Month: March, 2013

What to consider in your garden design brief

When engaging a garden designer the first thing you need to consider is the brief, that is, a list of your wishes and requirements for your garden. The designer will use this information to inform the design process and come up with appropriate solutions, so spending time thinking about this from the outset will be time well spent. ¬†During the initial consultation, the designer will be able to steer the discussion to ensure all aspects of the garden are considered, so don’t worry if you don’t feel confident compiling a brief beforehand.

To help you feel more prepared for this meeting, here’s a few suggestions of things to consider.
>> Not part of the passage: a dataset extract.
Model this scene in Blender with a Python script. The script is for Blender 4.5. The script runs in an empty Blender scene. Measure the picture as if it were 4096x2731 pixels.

  • A good starting point is to flick through books and magazines and tag images of gardens, features or plants that particularly appeal to you.

    Think about what you want from your garden

  • Spend some time in your existing garden thinking about any aspects or elements that you particularly like or dislike. For example, are there any eyesores or neighbouring properties that need screening.
  • Think about how you would like to use the garden – for entertaining, sun-bathing, children’s play, encouraging wildlife, growing your own food, etc.
  • Consider how you want the garden to feel – wild and romantic or more formal and structured. Is there a particular style that best describes the character you desire – cottage garden, Mediterranean, urban chic, minimal, classical, exotic, Japanese, etc.?
  • How much maintenance are you prepared to do?

    How keen a gardener are you and how much time will you want to spend maintaining your garden (or paying someone else to)?

  • Are there any specific functional requirements to consider such as storage space or an area for wheelie bins?
  • How much do you want the garden to embrace issues of sustainability, such as composting and re-using all green waste on site, harvesting rainwater to irrigate the garden, planting to encourage greater biodiversity, adhering to organic gardening practices, etc.?
  • Would you like to incorporate water into the garden and, if so, for what purpose, to create a cooling tranquil effect or to encourage wildlife such as frogs and newts?
  • Would you like any ambient lighting to allow viewing and use of the garden at night?
  • In terms of planting do you want lots of seasonal flower colour or more foliage planting? Are there any plants of particular significance to you that you would like included?
  • Finally, think about what budget you are prepared to spend on the garden. You may not feel comfortable discussing this, but it is extremely helpful for the designer to know this from the outset, to ensure your expectations are realistic and to avoid wasting anyone’s time.

The initial consultation and discussion of the brief should be an exciting and enjoyable process, the starting point of a journey towards realising a new outdoor sanctuary that will improve your quality of life for years to come.